Part of the reason the photograph got me is it comes from a time when taking pictures was not the ubiquitous activity it is now. Few of us walked around with cameras, which was not necessarily a bad thing. I have given thanks more than once that I went to college before the advent of social media. What I remember about most of the pictures from college is that they were candid and not very good. A really great photograph was a surprise–a gift that came days after the event when you went to pick up your prints at the camera store. Seeing the picture of the band playing opened a portal: a door I did not expect to find, for which I am grateful, and it reminded me that we don’t get to remember everything–even some of the good stuff.

The other thing that hit me is how hard I worked on that backdrop. I spent a week–about forty hours–drawing the outline of the Diadeloso label. It mattered because of what I wanted that one day to be. I didn’t solve world hunger or lead a protest or do anything of great importance other than I sunk myself into drawing that one fleeting thing.

The enduring memory I have of that day is sitting in a golf cart with Mike Meredith, my roommate and the vice-chair of the event. It was late in the afternoon. The day had turned out as well as we could imagine. He and I sat side by side and watched people having fun–living the day we had imagined.

“Look at that,” he said. “Just look at that.”

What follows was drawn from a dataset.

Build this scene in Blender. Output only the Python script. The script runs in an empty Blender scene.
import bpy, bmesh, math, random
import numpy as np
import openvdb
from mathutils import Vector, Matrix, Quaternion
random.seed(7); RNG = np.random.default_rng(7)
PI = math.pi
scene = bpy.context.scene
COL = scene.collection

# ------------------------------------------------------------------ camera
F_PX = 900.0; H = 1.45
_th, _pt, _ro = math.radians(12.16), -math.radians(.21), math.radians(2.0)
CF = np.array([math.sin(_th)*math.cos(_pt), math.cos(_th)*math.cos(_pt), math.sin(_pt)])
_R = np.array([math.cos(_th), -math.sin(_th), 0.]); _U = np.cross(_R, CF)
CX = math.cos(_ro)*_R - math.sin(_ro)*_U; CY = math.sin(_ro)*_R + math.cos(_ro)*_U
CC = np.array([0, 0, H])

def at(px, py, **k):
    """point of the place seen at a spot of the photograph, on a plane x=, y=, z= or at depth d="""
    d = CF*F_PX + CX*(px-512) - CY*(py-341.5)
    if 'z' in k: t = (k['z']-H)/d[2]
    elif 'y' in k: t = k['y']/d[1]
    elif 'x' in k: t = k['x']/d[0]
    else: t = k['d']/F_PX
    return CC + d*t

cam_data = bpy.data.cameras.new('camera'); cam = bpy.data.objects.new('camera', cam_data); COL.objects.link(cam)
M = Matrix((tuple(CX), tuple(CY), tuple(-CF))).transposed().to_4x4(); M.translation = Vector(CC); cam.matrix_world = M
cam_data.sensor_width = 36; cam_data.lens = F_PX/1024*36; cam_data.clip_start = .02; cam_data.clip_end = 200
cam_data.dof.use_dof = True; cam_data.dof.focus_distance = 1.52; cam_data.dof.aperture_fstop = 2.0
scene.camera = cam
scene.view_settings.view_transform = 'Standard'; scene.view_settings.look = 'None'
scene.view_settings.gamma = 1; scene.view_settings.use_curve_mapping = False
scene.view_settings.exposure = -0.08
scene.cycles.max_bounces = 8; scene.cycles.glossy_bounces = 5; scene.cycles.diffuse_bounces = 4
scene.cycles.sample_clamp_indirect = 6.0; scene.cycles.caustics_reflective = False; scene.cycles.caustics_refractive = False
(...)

Things matter because they don’t last, not because they last forever. The same goes for us. One of the things that makes each day worth living is that when it’s done, it’s done. Forty-five Marches ago I locked myself into Waco Hall and drew a backdrop for a university play day that began ninety years ago because the President of the school saw a campus full of people worn out by the pressure of the Great Depression and thought, “What we need is a day off together.” It didn’t fix the economic woes of the country, but it was worth repeating.

In the scope of things, that backdrop mattered for a fraction of the time it took me to draw it or the pledges to paint it, but for the hours it hung it literally set the stage for an amazing day. Doing something meaningful doesn’t mean it has to be eternal. Most all of human history is made up of meaningful moments that have been mostly forgotten.

What matters is that we lived them.

Peace,
Milton

8 COMMENTS

  1. I found an old college notebook with a very long story I forgot that I wrote. It was a portal to another time, definitely. Could almost smell the dorm, cafeteria, all of it. And I’m with you – glad there aren’t pics of then, really.

    “Maybe it meant something. Maybe not, in the long run, but no explanation, no mix of words or music or memories can touch that sense of knowing that you were there and alive in that corner of time and the world. Whatever it meant.”

  2. I totally remember this banner! I had no idea you were responsible for it! My friends had to drag me out of the lab that day – and I remember seeing the banner and first laughing and thinking that whoever did that knew his subject…

  3. Jackson Browne had another lyric on the album that always stands out for me. From ‘A Dancer’:
    And somewhere between the time you arrive
    And the time you go
    May lie a reason you were alive
    But you’ll never know

  4. Beautifully written, Milton (and not just because you mentioned me). That day was one of the highlights of my time at Baylor. I can’t tell you how many times I have shared the story of you creating that backdrop. Just one of your many talents.

  5. Re-reading and exhaling into this: “In the scope of things, that backdrop mattered for a fraction of the time it took me to draw it or the pledges to paint it, but for the hours it hung it literally set the stage for an amazing day. Doing something meaningful doesn’t mean it has to be eternal. Most all of human history is made up of meaningful moments that have been mostly forgotten.” So true, so true, so true…thank you.

  6. An evocative reminder of the worth of those slices of life and time that have a powerful impact on us and those around us. We’re so focused on the big and the momentous and socially important that we forget these other significant times.